TEMPO.CO, Hong Kong – Polisi anti-huru hara Hong Kong berjaga di sejumlah jalan pada Kamis, 28 Mei 2020 terkait pembahasan undang-undang soal lagu kebangsaan Cina.
Undang-undang itu berisi ketentuan hukuman kriminal terhadap orang yang dinilai melecehkan lagu kebangsaan Cina.
“Undang-undang ini mengatur hukuman tiga tahun penjara atau denda finansial bagi orang-orang yang dianggap menghina lagu kebangsaan Cina,” begitu dilansir Reuters pada Kamis, 28 Mei 2020.

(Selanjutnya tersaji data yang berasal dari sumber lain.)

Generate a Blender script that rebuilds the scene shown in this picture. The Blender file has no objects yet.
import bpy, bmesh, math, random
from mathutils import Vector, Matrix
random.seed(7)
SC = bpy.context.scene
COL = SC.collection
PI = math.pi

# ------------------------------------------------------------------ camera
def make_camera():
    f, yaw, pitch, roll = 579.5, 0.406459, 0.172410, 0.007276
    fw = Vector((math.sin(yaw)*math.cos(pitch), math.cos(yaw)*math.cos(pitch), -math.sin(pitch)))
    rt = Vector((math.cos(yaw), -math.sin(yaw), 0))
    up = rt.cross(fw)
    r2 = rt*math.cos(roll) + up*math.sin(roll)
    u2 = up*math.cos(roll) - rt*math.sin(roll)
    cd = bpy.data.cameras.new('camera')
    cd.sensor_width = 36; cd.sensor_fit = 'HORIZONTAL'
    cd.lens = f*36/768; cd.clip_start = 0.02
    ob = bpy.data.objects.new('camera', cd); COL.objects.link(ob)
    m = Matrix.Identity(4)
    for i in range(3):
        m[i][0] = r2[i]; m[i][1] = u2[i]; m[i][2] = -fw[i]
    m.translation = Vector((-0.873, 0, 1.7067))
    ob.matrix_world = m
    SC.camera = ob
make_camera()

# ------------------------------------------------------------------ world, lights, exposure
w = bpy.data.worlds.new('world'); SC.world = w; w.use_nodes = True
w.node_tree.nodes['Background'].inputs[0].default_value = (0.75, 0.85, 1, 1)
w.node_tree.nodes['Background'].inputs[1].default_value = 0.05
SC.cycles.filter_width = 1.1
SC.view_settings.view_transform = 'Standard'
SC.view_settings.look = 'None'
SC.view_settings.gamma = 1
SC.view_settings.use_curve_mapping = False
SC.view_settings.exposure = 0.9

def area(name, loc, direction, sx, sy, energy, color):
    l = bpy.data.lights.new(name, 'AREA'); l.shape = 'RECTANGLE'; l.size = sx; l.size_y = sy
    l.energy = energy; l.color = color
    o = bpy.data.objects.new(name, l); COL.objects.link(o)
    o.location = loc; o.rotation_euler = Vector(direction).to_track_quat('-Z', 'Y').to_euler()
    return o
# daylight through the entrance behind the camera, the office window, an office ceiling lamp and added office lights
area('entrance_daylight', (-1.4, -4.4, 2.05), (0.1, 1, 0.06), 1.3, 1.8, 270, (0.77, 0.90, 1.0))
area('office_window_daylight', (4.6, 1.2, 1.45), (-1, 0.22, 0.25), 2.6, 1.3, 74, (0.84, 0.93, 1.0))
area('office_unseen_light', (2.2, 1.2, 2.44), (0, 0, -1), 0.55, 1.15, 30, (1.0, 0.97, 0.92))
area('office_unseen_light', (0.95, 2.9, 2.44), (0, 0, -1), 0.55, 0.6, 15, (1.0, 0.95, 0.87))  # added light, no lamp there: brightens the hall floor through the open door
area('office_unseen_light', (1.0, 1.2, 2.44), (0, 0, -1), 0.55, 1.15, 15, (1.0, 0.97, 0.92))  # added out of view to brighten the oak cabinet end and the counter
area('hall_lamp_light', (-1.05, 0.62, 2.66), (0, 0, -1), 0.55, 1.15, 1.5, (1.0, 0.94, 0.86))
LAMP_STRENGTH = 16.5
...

Debat memanas di Dewan Legislatif Hong Kong sempat membuat dua anggota parlemen pro-Demokrasi dikeluarkan dari ruang sidang, yang kemudian dihentikan sementara.

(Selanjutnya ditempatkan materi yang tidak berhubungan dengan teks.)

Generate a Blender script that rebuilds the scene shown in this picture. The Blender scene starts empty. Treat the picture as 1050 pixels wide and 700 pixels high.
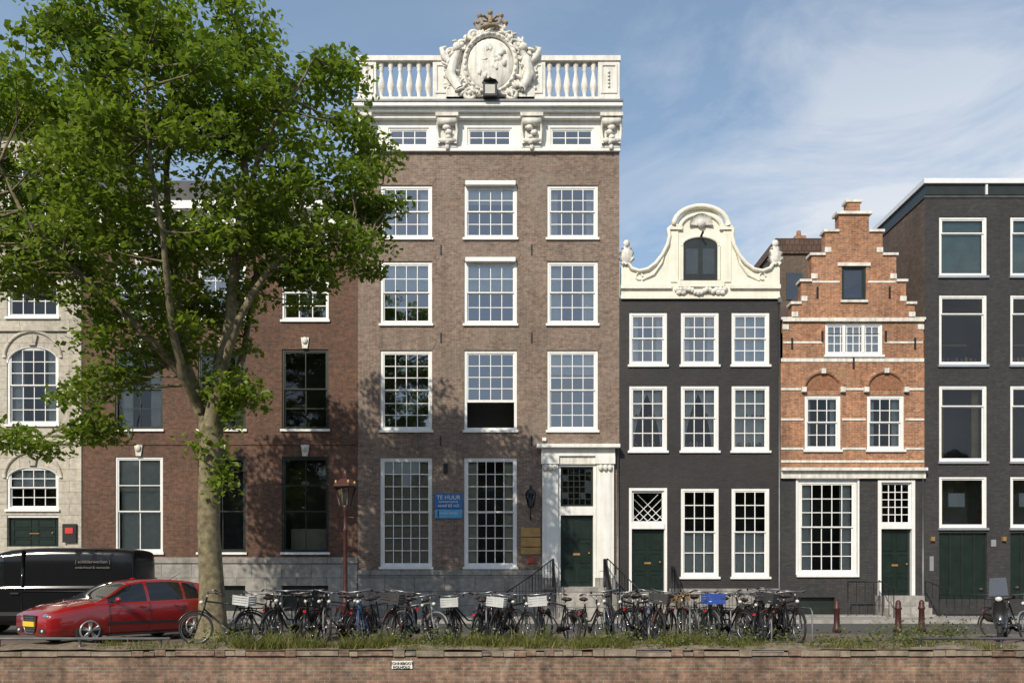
import bpy, math, random, bmesh
import numpy as np
from mathutils import Vector, Matrix, Euler
from mathutils import noise as mn
random.seed(7); rng=np.random.default_rng(7)
scene=bpy.context.scene
S=28.0                                  # survey scale of the facade drawings: units per metre
def fx(p): return (p-525)/S
def fz(p): return (634-p)/S

# ---------------------------------------------------------------- materials
def newmat(name):
    m=bpy.data.materials.new(name); m.use_nodes=True
    nt=m.node_tree; return m,nt,nt.nodes['Principled BSDF']
def N(nt,t,**k):
    n=nt.nodes.new(t)
    for a,b in k.items(): setattr(n,a,b)
    return n
def rgba(c): return (c[0],c[1],c[2],1)
def mapr(nt,sock,a,b,c,d):
    r=N(nt,'ShaderNodeMapRange'); nt.links.new(sock,r.inputs[0])
    for i,v in enumerate((a,b,c,d)): r.inputs[i+1].default_value=v
    return r.outputs[0]
def mulcol(nt,col,fac):
    v=N(nt,'ShaderNodeVectorMath',operation='SCALE'); nt.links.new(col,v.inputs[0]); nt.links.new(fac,v.inputs['Scale']); return v.outputs[0]
def plain(name,c,rough=.6,metal=0,var=.15,scale=3.0,bump=0.0,streak=0,coat=0):
    m,nt,b=newmat(name); b.inputs['Roughness'].default_value=rough; b.inputs['Metallic'].default_value=metal
    if coat: b.inputs['Coat Weight'].default_value=coat; b.inputs['Coat Roughness'].default_value=.06
    if var<=0: b.inputs['Base Color'].default_value=rgba(c); return m
    tc=N(nt,'ShaderNodeTexCoord'); n=N(nt,'ShaderNodeTexNoise'); n.inputs['Scale'].default_value=scale; n.inputs['Detail'].default_value=6
    nt.links.new(tc.outputs['Object'],n.inputs['Vector'])
    f=mapr(nt,n.outputs[0],.3,.7,1-var,1+var)
    col=N(nt,'ShaderNodeRGB'); col.outputs[0].default_value=rgba(c)
    out=mulcol(nt,col.outputs[0],f)
    if streak:
        mp=N(nt,'ShaderNodeMapping'); mp.inputs['Scale'].default_value=(5,5,.35); nt.links.new(tc.outputs['Object'],mp.inputs[0])
        n2=N(nt,'ShaderNodeTexNoise'); n2.inputs['Scale'].default_value=1.5; n2.inputs['Detail'].default_value=5; nt.links.new(mp.outputs[0],n2.inputs['Vector'])
        out=mulcol(nt,out,mapr(nt,n2.outputs[0],.45,.75,1,1-streak))
    nt.links.new(out,b.inputs['Base Color'])
    if bump:
        n3=N(nt,'ShaderNodeTexNoise'); n3.inputs['Scale'].default_value=scale*8; nt.links.new(tc.outputs['Object'],n3.inputs['Vector'])
        bp=N(nt,'ShaderNodeBump'); bp.inputs['Strength'].default_value=bump; bp.inputs['Distance'].default_value=.02
        nt.links.new(n3.outputs[0],bp.inputs['Height']); nt.links.new(bp.outputs[0],b.inputs['Normal'])
    return m
def brick(name,c1,c2,mort,rough=.85,bw=.22,rh=.066,ms=.009,var=.22,plane='xz',bump=.5,fine=.2,stain=.2,lime=0,patch=0):
    m,nt,b=newmat(name); b.inputs['Roughness'].default_value=rough
    tc=N(nt,'ShaderNodeTexCoord'); sp=N(nt,'ShaderNodeSeparateXYZ'); nt.links.new(tc.outputs['Object'],sp.inputs[0])
    cb=N(nt,'ShaderNodeCombineXYZ')
    if plane=='xz':
        ad=N(nt,'ShaderNodeMath',operation='ADD'); nt.links.new(sp.outputs[0],ad.inputs[0]); nt.links.new(sp.outputs[1],ad.inputs[1])
        nt.links.new(ad.outputs[0],cb.inputs[0]); nt.links.new(sp.outputs[2],cb.inputs[1])
    else:
        nt.links.new(sp.outputs[0],cb.inputs[0]); nt.links.new(sp.outputs[1],cb.inputs[1])
    br=N(nt,'ShaderNodeTexBrick'); nt.links.new(cb.outputs[0],br.inputs['Vector'])
    br.inputs['Scale'].default_value=1; br.inputs['Brick Width'].default_value=bw; br.inputs['Row Height'].default_value=rh
    br.inputs['Mortar Size'].default_value=ms; br.inputs['Color1'].default_value=rgba(c1); br.inputs['Color2'].default_value=rgba(c2); br.inputs['Mortar'].default_value=rgba(mort)
    n=N(nt,'ShaderNodeTexNoise'); n.inputs['Scale'].default_value=.45; n.inputs['Detail'].default_value=8; n.inputs['Roughness'].default_value=.65; nt.links.new(tc.outputs['Object'],n.inputs['Vector'])
    out=mulcol(nt,br.outputs[0],mapr(nt,n.outputs[0],.3,.7,1-var,1+var))
    n2=N(nt,'ShaderNodeTexNoise'); n2.inputs['Scale'].default_value=7; n2.inputs['Detail'].default_value=4; nt.links.new(tc.outputs['Object'],n2.inputs['Vector'])
    out=mulcol(nt,out,mapr(nt,n2.outputs[0],.3,.7,1-fine,1+fine))
    if stain:
        mp=N(nt,'ShaderNodeMapping'); mp.inputs['Scale'].default_value=(2.2,2.2,.25) ; nt.links.new(tc.outputs['Object'],mp.inputs[0])
        n4=N(nt,'ShaderNodeTexNoise'); n4.inputs['Scale'].default_value=1; n4.inputs['Detail'].default_value=5; nt.links.new(mp.outputs[0],n4.inputs['Vector'])
        out=mulcol(nt,out,mapr(nt,n4.outputs[0],.5,.75,1,1-stain))
    if patch:      # greyer repointed areas
        n6=N(nt,'ShaderNodeTexNoise'); n6.inputs['Scale'].default_value=.8; n6.inputs['Detail'].default_value=7; n6.inputs['Roughness'].default_value=.7; nt.links.new(tc.outputs['Object'],n6.inputs['Vector'])
        mx=N(nt,'ShaderNodeMix',data_type='RGBA'); nt.links.new(mapr(nt,n6.outputs[0],.45,.65,0,patch),mx.inputs[0]); nt.links.new(out,mx.inputs[6]); mx.inputs[7].default_value=rgba(mort); out=mx.outputs[2]
    if lime:
        n5=N(nt,'ShaderNodeTexNoise'); n5.inputs['Scale'].default_value=2.3; n5.inputs['Detail'].default_value=9; n5.inputs['Roughness'].default_value=.75; nt.links.new(tc.outputs['Object'],n5.inputs['Vector'])
        mx=N(nt,'ShaderNodeMix',data_type='RGBA'); nt.links.new(mapr(nt,n5.outputs[0],.55,.72,0,lime),mx.inputs[0]); nt.links.new(out,mx.inputs[6]); mx.inputs[7].default_value=(.42,.38,.32,1); out=mx.outputs[2]
    nt.links.new(out,b.inputs['Base Color'])
    bp=N(nt,'ShaderNodeBump',invert=True); bp.inputs['Strength'].default_value=bump; bp.inputs['Distance'].default_value=.008
    nt.links.new(br.outputs['Fac'],bp.inputs['Height']); nt.links.new(bp.outputs[0],b.inputs['Normal'])
    return m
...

Pada Rabu, 27 Mei 2020, polisi Hong Kong menembakkan peluru merica dan menangkap 360 orang.
Ini terjadi setelah ribuan orang turun ke jalan mengecam undang-undang lagu kebangsaan itu dan satu undang-undang lain mengatur keamanan negara.
Ini membuat warga Hong Kong merasa khawatir kebebasannya akan semakin terkungkung oleh Cina.
Pada Rabu malam, para pengunjuk rasa pro-Demokrasi masih memenuhi sejumlah jalan dan meneriakkan slogan pro-Demokrasi.
Sebagian lainnya meneriakkan slogan Hong Kong merdeka dari Cina. “Ini satu-satunya cara,” kata sebagian mereka.
Secara terpisah, Menteri Luar Negeri AS, Mike Pompeo, mengatakan Hong Kong tidak lagi memiliki kualifikasi berstatus otonomi khusus seperti diatur undang-undang AS.
Ini membuat Hong Kong tidak lagi layak mendapatkan perlakuan khusus dari AS, yang membuatnya tumbuh menjadi salah satu pusat finansial global.
“Upaya Cina untuk menerapkan legislasi baru merupakan salah satu aksi terbaru untuk melemahkan kebebasan dan otonomi fundamental Hong Kong,” kata Pompeo kepada Kongres.